Numerous details took forever to hammer out. Bibi was afraid he’d lose his coalition if he gave away too much. The Knesset would approve a peace agreement by a comfortable majority, but a hardline minority dominates the Netanyahu government, which must approve a deal before it reaches the Knesset. Bringing in the Labor Party would solve that problem.
Abbas had his own problems. His allies and his public worried he’d settle for too little. The backing of the Arab League, particularly Saudi Arabia, is considered crucial to give the Palestinians confidence that they’re not alone. But the Saudis have been infuriatingly slow to show any active, visible support for peace beyond the peace initiative itself, issued 12 years ago.
Until August 21, that is. That’s when the Saudi foreign minister, Prince Saud al-Faisal, one of the most powerful men in the kingdom and long a hardliner on Israel, publicly declared that Saudi Arabia, “as a leading Islamic country,” is “ready to make sacrifices in peace negotiations” and “encourages President Abbas to follow the same policy.”
None of this necessarily means that peace is about to break out. Too many negotiations have ended in failure for anyone to speak confidently. But it’s just as wrong to state confidently that the peace process is dead.
It’s important to recall that the peace process isn’t the only issue on liberal Zionism’s agenda. Liberals worry about the quality of Israeli democracy. They hear disturbing reports about anti-democratic legislation, intolerance of religious pluralism, mistreatment of Arab Israeli citizens and more. That’s not the Israel they believe in, and it shouldn’t be. In fact, many of the worst developments don’t happen in the end — often thanks to Diaspora liberal protests. Reform Judaism is making slow progress in Israel. Much of the recent anti-democratic legislation was blocked by the courts or failed in Knesset. There are many battles still to be fought. But as shown in last April’s “Jewish and Democratic” report from the Jewish People Policy Institute, liberal protest has become a mainstream Diaspora consensus.

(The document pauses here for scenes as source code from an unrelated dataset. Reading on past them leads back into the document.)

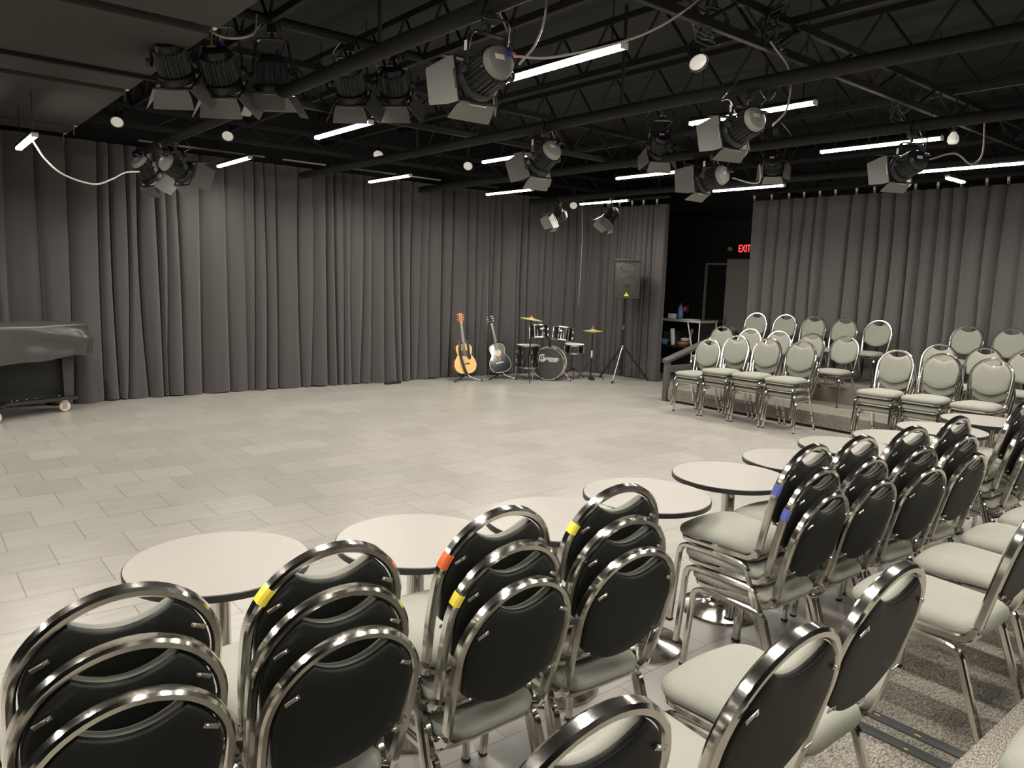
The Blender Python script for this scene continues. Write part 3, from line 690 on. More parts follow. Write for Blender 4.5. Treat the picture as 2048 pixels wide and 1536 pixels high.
# ------------------------------------------------------------------ covered grand piano
def piano():
    t = thing('grand_piano', 'grand piano under a black cover on wheeled dolly at left', 'piano', (0, 0, 0))
    # plan outline of the tail side, clockwise
    ol = spline([(-.55, 10.35, 0), (-.35, 9.4, 0), (.05, 9.18, 0), (.6, 9.42, 0), (1.15, 9.74, 0), (1.58, 9.93, 0), (1.76, 10.05, 0), (1.82, 10.18, 0), (1.78, 10.34, 0), (1.55, 10.44, 0), (.6, 10.50, 0), (-.55, 10.5, 0)], 8)
    # densify
    c = Vector((.7, 10.05, 0)); n = len(ol); loops = []
    rr = random.Random(5)
    ztop = lambda p: 1.055+.05*max(0, (1.2-p.x))*.35
    def zb(p): return .60+.09*max(0, min(1, (p.x-.4)/1.2))
    for k, (f, tt) in enumerate([(.0, 0), (.5, 0), (.85, 0), (.97, 0), (1.0, .03), (1.004, .12), (1.012, .3), (1.018, .5), (1.02, .7), (1.022, .88), (1.02, 1)]):
        lp = []
        for i, p in enumerate(ol):
            q = c+(p-c)*f
            z = ztop(p)+(zb(p)-ztop(p))*tt
            if f == 0: z = 1.075
            elif f < .9: z = ztop(p)+.006*math.sin(i*.9)+.012
            s = i/n*2*PI
            # swags near the tail corner
            w = math.exp(-((p.x-1.55)/.38)**2)*(1 if tt > 0 else 0)
            swag = w*.085*math.sin(tt*9-(p.x-1.2)*5.5)*math.sin(PI*min(1, tt*1.25))
            nrm = (p-c).normalized(); q = q+nrm*(swag+.012*math.sin(i*1.1+tt*2)*tt)
            lp.append((q.x, q.y, z+(.012*math.sin(i*.5) if tt == 1 else 0)))
        loops.append(lp)
    b = MB(); b.loft(loops, cap0=False, cap1=False); o = b.build('cover', 'cover', t, angle=180)
    md = o.modifiers.new('s', 'SUBSURF'); md.levels = 1; md.render_levels = 1
    MB().box((.5, 10.46, .42), (2.2, .012, .62)).build('rear_skirt', 'black', t)  # plain black upright sheet below the rear of the cover
    ol2 = [(c.x+(p.x-c.x)*.93, c.y+(p.y-c.y)*.93) for p in ol]
    MB().prism(ol2, .72, 1.03).build('case', 'black_gloss', t)
    for x, y in ((1.60, 10.36), (-.2, 9.6), (-.3, 10.3)):
        MB().loft([[(x-w, y-w, z), (x+w, y-w, z), (x+w, y+w, z), (x-w, y+w, z)] for w, z in ((.050, .14), (.065, .74))]).build('leg', 'grey_board', t)
    b = MB(); b.tube([(.78, 9.5, .74), (.72, 9.42, .32)], .006, 6); b.tube([(.83, 9.52, .74), (.75, 9.43, .32)], .006, 6); b.build('pedal_rod', 'brass', t)
    b = MB()
    hub = (.9, 9.95, .17)
    for x, y in ((1.66, 10.28), (.74, 9.62), (.2, 10.3)):
        b.sweep([hub, (x, y, .15)], sq(.05, .09, .006), ref=(0, 0, 1))
    b.build('dolly_frame', 'black_gloss', t)
    b = MB()
    for f in (.1, .17, .3, .42, .75):
        b.lathe([(0, .006), (.009, .004), (.010, 0)], 8, T=Matrix.Translation((.9+(1.66-.9)*f, 9.95+(10.28-9.95)*f-.05, .20)))
    b.build('bolt', 'steel', t)
    for x, y in ((1.53, 10.20), (.80, 9.74)):
        w = MB().lathe([(0, -.022), (.02, -.022), (.055, -.020), (.062, -.010), (.062, .010), (.055, .020), (.02, .022), (0, .022)], 28, T=Matrix.Translation((x, y, .062)) @ Matrix.Rotation(.3, 4, 'Z') @ Matrix.Rotation(PI/2, 4, 'X')).build('caster_wheel', 'caster', t)
        b = MB(); b.box((x, y-.034, .085), (.05, .006, .09), bev=.002); b.box((x, y+.034, .085), (.05, .006, .09), bev=.002); b.box((x, y, .133), (.07, .075, .008)); b.build('fork', 'steel', w)
piano()

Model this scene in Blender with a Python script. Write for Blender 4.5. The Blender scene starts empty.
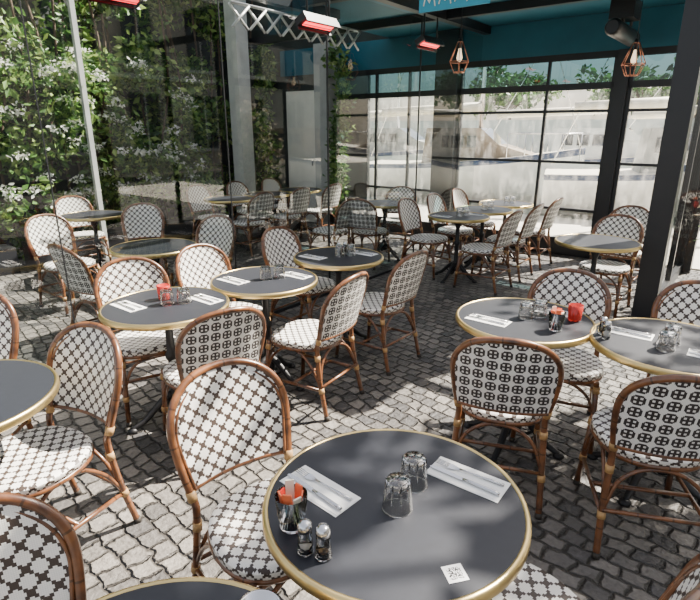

So who thinks liberal Zionism is dead? First are the casually engaged liberals who hear about the latest right-wing Israeli antic, register their complaint and don’t stick around to hear whether their protest succeeded.
Second are Diaspora liberals, separated by an ocean from Israeli reality, who view war through the lens of Vietnam and Iraq, not Beaufort and Sderot. Guns and bloodshed make them squeamish. Often they don’t understand the reality of life in Israel. At other times they understand all too well — as in the widespread reactions, scarcely echoed in Israel, to the horrific Palestinian death toll in Gaza this summer.
Third are those like the author of the much-discussed August 24 New York Times essay, British scholar Antony Lerman, who don’t approve of Jewish nationalism and look for any opportunity to discredit it. A crisis like the Gaza war, highlighting the real and legitimate gulf between liberal Diaspora Zionists and their counterparts in Israel, gives the anti-Zionists an I-told-you-so moment. But it’s only a moment.
Ultimately, most Jews around the world will remain liberal and most will continue to care about Israel because they are Jews and Israel is the Jewish state. They won’t always understand it. Sometimes their perspective will grate. At other times it will stimulate. That’s how families work.